A lot of our students loathe maths because they have a fixed mindset. It’s important for teachers (and parents) to know the positive norms to encourage when it comes to maths. Give our students the gift of being made to understand that mistakes are part of the learning process and that speed does not determine intelligence.
Without mathematics, there’s nothing you can do. Everything around you is mathematics. Everything around you is numbers. – Shakuntala Devi
I had no personal life during my first two years of teaching. I taught maths in the first four years of my teaching career. It was no easy pie, or in Nigerian parlance, it wasn’t moi moi.
Between covering all the state standards, preparing students for tests that were dictated as mandatory by the State – involving actual testing, conducting data analyses of students’ learning and evaluating my progress as an educator, also providing evidence for evaluations and taking courses for my certificate as a bilingual educator, I was swamped with work. I was juggling so many balls, and I simply crashed on my bed fully clothed most nights when I got back home. The list above doesn’t even include the prep work I had to do in putting lessons together; lesson plans; and assembling teaching aids to supplement my lessons.

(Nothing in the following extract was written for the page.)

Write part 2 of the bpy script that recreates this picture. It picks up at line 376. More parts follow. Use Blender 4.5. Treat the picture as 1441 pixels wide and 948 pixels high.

Throw in to the mix the fact that I taught mathematics and all schools pay attention to the data of their students on maths tests, and it would be clear that I lived a pressure cooker life. A lot of my students rarely found maths interesting and engaging. I had no choice but to device strategies and methods to overcoming the stigma and dread that they had towards maths, while still covering the standards and adhering to all the mandates of education then.
I used five methods to achieve these aims.
1. Enabling Students to Be Curious
More often than that not, we use the traditional method of showing students procedures and then get them to reiterate the steps in order to show their understanding through a correct answer.
This couldn’t work when the tide shifted in the desire for more student engagement. Besides, I have never enjoyed teaching students who just stare at me, either with boredom or befuddlement. It is not easy to engage students in maths. A part of this, of course, is making problems relevant or connecting them to the real world. The real clincher is in providing opportunities for students to authentically inquire.
The real deal is that in the real world, mathematicians question, guess, and make their work more precise based on feedback from their questions and guesses. It is our job as teachers to provide students opportunities to be mathematicians, not just computers.
Allow students to ask questions. Get them to think mathematically about things. For example, if I put a picture of a triangular prism on the board with no text or dimensions shown, I can ask students to create questions that could be answered based on that figure.
2. Maths Music Videos
I learnt about the power of music when I taught middle school. I allowed my students to solve problems while music was playing. We played my music and theirs. We created mnemonic songs derived from formulas and it got all of us excited about topics or ideas within maths. Back then, we made short audio clips, and if I had the chance now, I’d consider making music videos of us reciting those mnemonics, et al.
What we did was that we found popular songs and changed their lyrics to cover topics like pi, trigonometry functions, or students and maths. Then we recorded them while singing and poking fun at our endeavour. We had so much fun doing this. This was more to help students with the recollection of facthemts, and not in understanding . What is relevant here though is that I had all of my students involved in these projects. They were always excited when it came to time for us to create these clips.
3. Building a Growth Mindset
A lot of our students loathe maths because they have a fixed mindset. It’s important for teachers (and parents) to know the positive norms to encourage when it comes to maths. Give our students the gift of being made to understand that mistakes are part of the learning process and that speed does not determine intelligence. With this we eliminated the obstacles that prevent students from enjoying their maths lessons.
Finding initiatives that are supportive of the desire to enable students have joyful and engaging maths lessons and experiences are critical… My desire is to help students appreciate and love mathematics.
4. Many Roads to the Market Analogy
More often than not, most maths teachers show a single method as the way to solve a problem and require students to solve it using that method and no other method. This approach is defeatist in enabling students to truly grasp maths. We ought to emphasise that just as there are many ways to get a destination, so is it with maths. We should teach our students multiple ways to arrive at the answer, based on their different interests and aptitudes, and encourage them to come up with their own creative ways to solving problems. Beyond this, should they discover a method of their own, allow them to test it out inversely – working backwards to ensure that their solutions always work.
Giving students this opportunity helps motivate them and increases their creativity and problem-solving skills.
5. Collaborate and Grow With Supportive Networks
Finding initiatives that are supportive of the desire to enable students have joyful and engaging maths lessons and experiences are critical. Search for them on social media. My desire is to help students appreciate and love mathematics.
Help spread the passion for maths to our students, and lead them to find the love and beauty in mathematics.